The other problem is that primaries fixated on electability aren’t good preparation for the general election. “I will win the general election” is a message that’s only for hardcore Democrats. That’s the electorate in a primary, obviously. But “I will fix your health care,” “I will make housing more affordable, “I will bring jobs to the state,” are messages that appeal to primary voters but also the broader electorate. Ideally, Democratic candidates are spending the entire cycle on such broader messages, not spending a year emphasizing their electability during the primary and having only the few months of the general election to say anything that might excite people who aren’t hardcore Democrats.

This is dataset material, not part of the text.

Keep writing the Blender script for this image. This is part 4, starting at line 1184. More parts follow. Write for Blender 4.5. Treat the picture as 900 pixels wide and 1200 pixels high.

I know I’m not going to stop the Democrats’ electability obsession. Centrist Democrats know it’s their path to power; progressives know it’s their biggest barrier; liberal voters desperately want to beat Republicans; and everyone, particularly journalists, thinks they are great at predicting which candidates are best. But unfortunately (or I would say fortunately), the only way you can tell if someone is electable … is to let them run in an election. And these days, the only way you can tell if a candidate appeals to voters who claim to be moderate … is to let them run in an election. Those voters might support Haley Stevens. Or Abdul El-Sayed. Or yes, unfortunately, Donald Trump.